--- begin Material to process ---

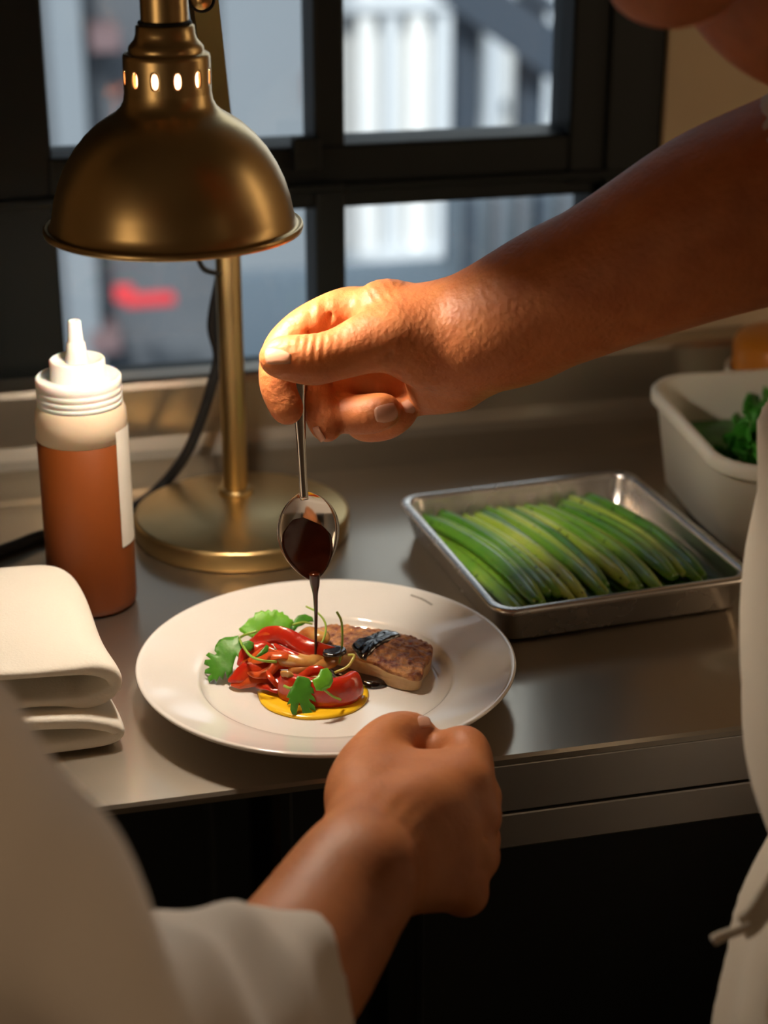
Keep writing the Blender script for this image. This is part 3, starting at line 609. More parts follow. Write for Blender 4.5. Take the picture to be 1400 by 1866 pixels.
SAUCE = mat('dark_red_brown_sauce', (0.045, 0.007, 0.002), 0.09, Specular_IOR_Level=0.5)
def film():
    ns, na = 26, 15; v = []; f = []
    for off in (0, 1):
        for i in range(ns+1):
            s = 0.30+0.70*i/ns
            for j in range(na):
                a = -1+2*j/(na-1); lim = np.interp(s, [0.30, 0.42, 0.55, 0.75, 1.0], [0.20, 0.66, 0.86, 0.95, 1.0]); sh = np.interp(s, [0.3, 0.5, 0.8, 1], [-0.22, -0.08, 0.0, 0])
                aa = max(-0.98, min(0.98, a*lim+sh)); thick = 0.0052*(1-a*a)*min(1.0, (s-0.28)*2.2)*(0.35+0.65*min(1, (1.02-s)*4)) if off == 0 else -0.0002
                v.append(bowl(min(s, 0.9999), aa)+nrm*thick)
    k = (ns+1)*na
    for i in range(ns):
        for j in range(na-1):
            q = (i*na+j, i*na+j+1, (i+1)*na+j+1, (i+1)*na+j); f.append(q); f.append(tuple(k+x for x in q[::-1]))
    for i in range(ns):
        for j in (0, na-1): f.append((i*na+j, (i+1)*na+j, k+(i+1)*na+j, k+i*na+j))
    bm = bmesh.new(); me = pyd('film', v, f); bm.from_mesh(me); bmesh.ops.remove_doubles(bm, verts=bm.verts, dist=0.00004); return bm_mesh('film', bm)
sp_s = empty('poured_sauce', tipP, 'dark sauce filling the spoon and falling in a thin stream', 'sauce')
obj('sauce_film', film(), SAUCE, sp_s)
tp = tipP
obj('stream', tube('stream', [tp+axs*-0.006+nrm*0.001, tp+(0, 0, -0.002), tp+(0.0002, 0, -0.010), tp+(0.0004, 0.0002, -0.026), Zp(575, 1190, 0.930), Zp(575, 1193, 0.9285)], [0.0040, 0.0032, 0.0018, 0.0012, 0.0008, 0.0008], 12, 8, hint=(1, 0, 0)), SAUCE, sp_s)

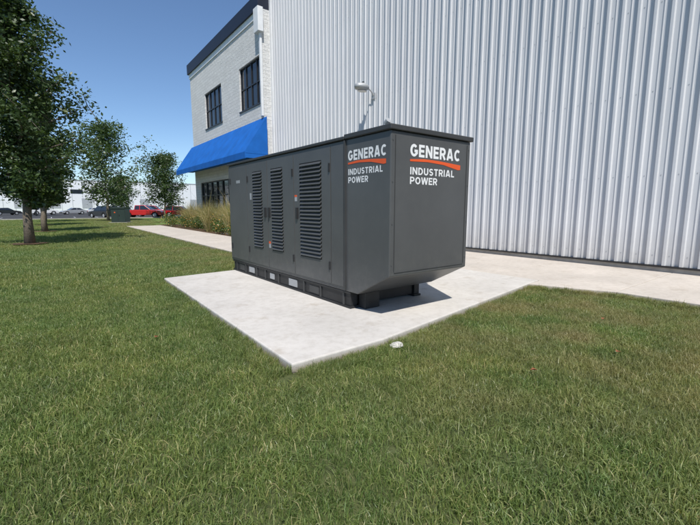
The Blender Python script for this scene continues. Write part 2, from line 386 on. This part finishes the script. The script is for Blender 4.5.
g(boxes('skid_plates',[(3.212,3.2245,5.7,5.98,.06,.18),(3.212,3.2245,6.55,6.72,.07,.17),(3.212,3.2245,7.45,7.7,.07,.18)],M_galv))
g(boxes('skid_lift_openings',[(3.216,3.2248,5.02,5.3,.06,.17),(3.216,3.2248,7.95,8.2,.06,.17)],M_lid))
g(box('fuel_base',3.5,4.3,4.5,8.3,.05,.236,M_blk))
g(box('cable_entry_box',3.36,3.62,4.06,4.20,.004,.232,M_blk,bevel=.005))
g(tube('exhaust_stub',[(3.42,3.75,2.35),(3.42,3.75,2.43),(3.42,3.70,2.47)],.04,M_galv))
g(boxes('lifting_eyes',[(gx0+.1,gx0+.12,5.0,5.1,gt+.04,gt+.08),(gx0+.1,gx0+.12,7.6,7.7,gt+.04,gt+.08)],M_blk))

# lettering: stroke-built grotesque capitals (vinyl decal sheets)
def arc(cx,cy,rx,ry,a0,a1,n=14):
    return [(cx+rx*math.cos(math.radians(a0+(a1-a0)*i/n)),cy+ry*math.sin(math.radians(a0+(a1-a0)*i/n))) for i in range(n+1)]
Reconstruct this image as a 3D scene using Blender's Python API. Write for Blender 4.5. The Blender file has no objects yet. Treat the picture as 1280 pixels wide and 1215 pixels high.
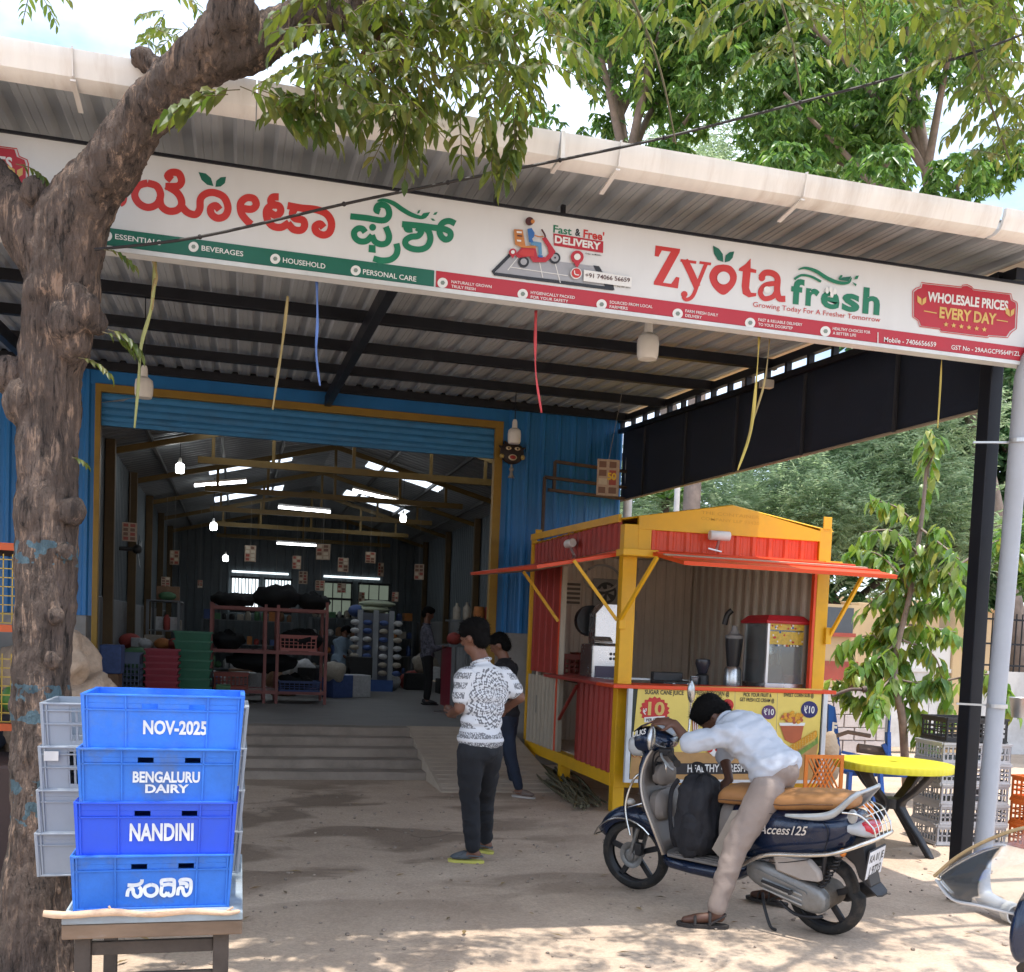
import bpy, bmesh, math, random
import numpy as np
from mathutils import Vector, Matrix, noise
from mathutils.geometry import tessellate_polygon
R = math.radians
rnd = random.Random(7)
scene = bpy.context.scene
COL = scene.collection
# ---------------- camera, world, sun, exposure ----------------
YAW, PIT, ROL, CAMZ, FPX, PCY = R(14.8), R(3.2), R(2.3), 1.58, 1300.0, 870.0
_f = Vector((math.sin(YAW)*math.cos(PIT), math.cos(YAW)*math.cos(PIT), -math.sin(PIT)))
_r0 = Vector((math.cos(YAW), -math.sin(YAW), 0)); _u0 = _r0.cross(_f)
_r = math.cos(ROL)*_r0+math.sin(ROL)*_u0; _u = -math.sin(ROL)*_r0+math.cos(ROL)*_u0
cam_data = bpy.data.cameras.new('camera'); cam = bpy.data.objects.new('camera', cam_data); COL.objects.link(cam)
mw = Matrix((( _r.x, _u.x, -_f.x, 0), (_r.y, _u.y, -_f.y, 0), (_r.z, _u.z, -_f.z, CAMZ), (0, 0, 0, 1)))
cam.matrix_world = mw
cam_data.sensor_width = 36; cam_data.sensor_fit = 'HORIZONTAL'; cam_data.lens = 36*FPX/1280
cam_data.shift_y = (PCY-607.5)/1280; cam_data.clip_start = .05; cam_data.clip_end = 2000
scene.camera = cam
def P(x, y, X=None, Y=None, Z=None, D=None):
    """the point of the place seen at picture point x, y on a given plane"""
    d = _f+_r*((x-640)/FPX)-_u*((y-PCY)/FPX)
    t = X/d.x if X is not None else Y/d.y if Y is not None else (Z-CAMZ)/d.z if Z is not None else D
    return Vector((0, 0, CAMZ))+d*t
SUN_DIR = Vector((0.02, -0.13, 1)).normalized()
world = bpy.data.worlds.new("World"); scene.world = world; world.use_nodes = True
wn = world.node_tree; wn.nodes.clear()
def wnode(t, **k):
    n = wn.nodes.new(t)
    for a, b in k.items(): setattr(n, a, b)
    return n
sky = wnode('ShaderNodeTexSky', sky_type='NISHITA', sun_disc=False)
sky.sun_elevation = math.asin(SUN_DIR.z); sky.sun_rotation = math.atan2(SUN_DIR.x, SUN_DIR.y)
sky.air_density = 1.2; sky.dust_density = 2.5
tc = wnode('ShaderNodeTexCoord'); mp = wnode('ShaderNodeMapping'); mp.inputs['Scale'].default_value = (1, 1, 2.2)
nz = wnode('ShaderNodeTexNoise'); nz.inputs['Scale'].default_value = 2.6; nz.inputs['Detail'].default_value = 7; nz.inputs['Roughness'].default_value = .55
cr = wnode('ShaderNodeValToRGB'); cr.color_ramp.elements[0].position = .38; cr.color_ramp.elements[1].position = .62
mx = wnode('ShaderNodeMix', data_type='RGBA'); mx.inputs['B'].default_value = (6.4, 7.3, 8.9, 1)
bg = wnode('ShaderNodeBackground'); bg.inputs['Strength'].default_value = .15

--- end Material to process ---

Reproduce all of the material above word for word. Omit the pictures.

Keep writing the Blender script for this image. This is part 3, starting at line 609. More parts follow. Write for Blender 4.5. Take the picture to be 1400 by 1866 pixels.
SAUCE = mat('dark_red_brown_sauce', (0.045, 0.007, 0.002), 0.09, Specular_IOR_Level=0.5)
def film():
    ns, na = 26, 15; v = []; f = []
    for off in (0, 1):
        for i in range(ns+1):
            s = 0.30+0.70*i/ns
            for j in range(na):
                a = -1+2*j/(na-1); lim = np.interp(s, [0.30, 0.42, 0.55, 0.75, 1.0], [0.20, 0.66, 0.86, 0.95, 1.0]); sh = np.interp(s, [0.3, 0.5, 0.8, 1], [-0.22, -0.08, 0.0, 0])
                aa = max(-0.98, min(0.98, a*lim+sh)); thick = 0.0052*(1-a*a)*min(1.0, (s-0.28)*2.2)*(0.35+0.65*min(1, (1.02-s)*4)) if off == 0 else -0.0002
                v.append(bowl(min(s, 0.9999), aa)+nrm*thick)
    k = (ns+1)*na
    for i in range(ns):
        for j in range(na-1):
            q = (i*na+j, i*na+j+1, (i+1)*na+j+1, (i+1)*na+j); f.append(q); f.append(tuple(k+x for x in q[::-1]))
    for i in range(ns):
        for j in (0, na-1): f.append((i*na+j, (i+1)*na+j, k+(i+1)*na+j, k+i*na+j))
    bm = bmesh.new(); me = pyd('film', v, f); bm.from_mesh(me); bmesh.ops.remove_doubles(bm, verts=bm.verts, dist=0.00004); return bm_mesh('film', bm)
sp_s = empty('poured_sauce', tipP, 'dark sauce filling the spoon and falling in a thin stream', 'sauce')
obj('sauce_film', film(), SAUCE, sp_s)
tp = tipP
obj('stream', tube('stream', [tp+axs*-0.006+nrm*0.001, tp+(0, 0, -0.002), tp+(0.0002, 0, -0.010), tp+(0.0004, 0.0002, -0.026), Zp(575, 1190, 0.930), Zp(575, 1193, 0.9285)], [0.0040, 0.0032, 0.0018, 0.0012, 0.0008, 0.0008], 12, 8, hint=(1, 0, 0)), SAUCE, sp_s)

The Blender Python script for this scene continues. Write part 2, from line 386 on. This part finishes the script. The script is for Blender 4.5.
g(boxes('skid_plates',[(3.212,3.2245,5.7,5.98,.06,.18),(3.212,3.2245,6.55,6.72,.07,.17),(3.212,3.2245,7.45,7.7,.07,.18)],M_galv))
g(boxes('skid_lift_openings',[(3.216,3.2248,5.02,5.3,.06,.17),(3.216,3.2248,7.95,8.2,.06,.17)],M_lid))
g(box('fuel_base',3.5,4.3,4.5,8.3,.05,.236,M_blk))
g(box('cable_entry_box',3.36,3.62,4.06,4.20,.004,.232,M_blk,bevel=.005))
g(tube('exhaust_stub',[(3.42,3.75,2.35),(3.42,3.75,2.43),(3.42,3.70,2.47)],.04,M_galv))
g(boxes('lifting_eyes',[(gx0+.1,gx0+.12,5.0,5.1,gt+.04,gt+.08),(gx0+.1,gx0+.12,7.6,7.7,gt+.04,gt+.08)],M_blk))

# lettering: stroke-built grotesque capitals (vinyl decal sheets)
def arc(cx,cy,rx,ry,a0,a1,n=14):
    return [(cx+rx*math.cos(math.radians(a0+(a1-a0)*i/n)),cy+ry*math.sin(math.radians(a0+(a1-a0)*i/n))) for i in range(n+1)]
Reconstruct this image as a 3D scene using Blender's Python API. Write for Blender 4.5. The Blender file has no objects yet. Treat the picture as 1280 pixels wide and 1215 pixels high.
import bpy, bmesh, math, random
import numpy as np
from mathutils import Vector, Matrix, noise
from mathutils.geometry import tessellate_polygon
R = math.radians
rnd = random.Random(7)
scene = bpy.context.scene
COL = scene.collection
# ---------------- camera, world, sun, exposure ----------------
YAW, PIT, ROL, CAMZ, FPX, PCY = R(14.8), R(3.2), R(2.3), 1.58, 1300.0, 870.0
_f = Vector((math.sin(YAW)*math.cos(PIT), math.cos(YAW)*math.cos(PIT), -math.sin(PIT)))
_r0 = Vector((math.cos(YAW), -math.sin(YAW), 0)); _u0 = _r0.cross(_f)
_r = math.cos(ROL)*_r0+math.sin(ROL)*_u0; _u = -math.sin(ROL)*_r0+math.cos(ROL)*_u0
cam_data = bpy.data.cameras.new('camera'); cam = bpy.data.objects.new('camera', cam_data); COL.objects.link(cam)
mw = Matrix((( _r.x, _u.x, -_f.x, 0), (_r.y, _u.y, -_f.y, 0), (_r.z, _u.z, -_f.z, CAMZ), (0, 0, 0, 1)))
cam.matrix_world = mw
cam_data.sensor_width = 36; cam_data.sensor_fit = 'HORIZONTAL'; cam_data.lens = 36*FPX/1280
cam_data.shift_y = (PCY-607.5)/1280; cam_data.clip_start = .05; cam_data.clip_end = 2000
scene.camera = cam
def P(x, y, X=None, Y=None, Z=None, D=None):
    """the point of the place seen at picture point x, y on a given plane"""
    d = _f+_r*((x-640)/FPX)-_u*((y-PCY)/FPX)
    t = X/d.x if X is not None else Y/d.y if Y is not None else (Z-CAMZ)/d.z if Z is not None else D
    return Vector((0, 0, CAMZ))+d*t
SUN_DIR = Vector((0.02, -0.13, 1)).normalized()
world = bpy.data.worlds.new("World"); scene.world = world; world.use_nodes = True
wn = world.node_tree; wn.nodes.clear()
def wnode(t, **k):
    n = wn.nodes.new(t)
    for a, b in k.items(): setattr(n, a, b)
    return n
sky = wnode('ShaderNodeTexSky', sky_type='NISHITA', sun_disc=False)
sky.sun_elevation = math.asin(SUN_DIR.z); sky.sun_rotation = math.atan2(SUN_DIR.x, SUN_DIR.y)
sky.air_density = 1.2; sky.dust_density = 2.5
tc = wnode('ShaderNodeTexCoord'); mp = wnode('ShaderNodeMapping'); mp.inputs['Scale'].default_value = (1, 1, 2.2)
nz = wnode('ShaderNodeTexNoise'); nz.inputs['Scale'].default_value = 2.6; nz.inputs['Detail'].default_value = 7; nz.inputs['Roughness'].default_value = .55
cr = wnode('ShaderNodeValToRGB'); cr.color_ramp.elements[0].position = .38; cr.color_ramp.elements[1].position = .62
mx = wnode('ShaderNodeMix', data_type='RGBA'); mx.inputs['B'].default_value = (6.4, 7.3, 8.9, 1)
bg = wnode('ShaderNodeBackground'); bg.inputs['Strength'].default_value = .15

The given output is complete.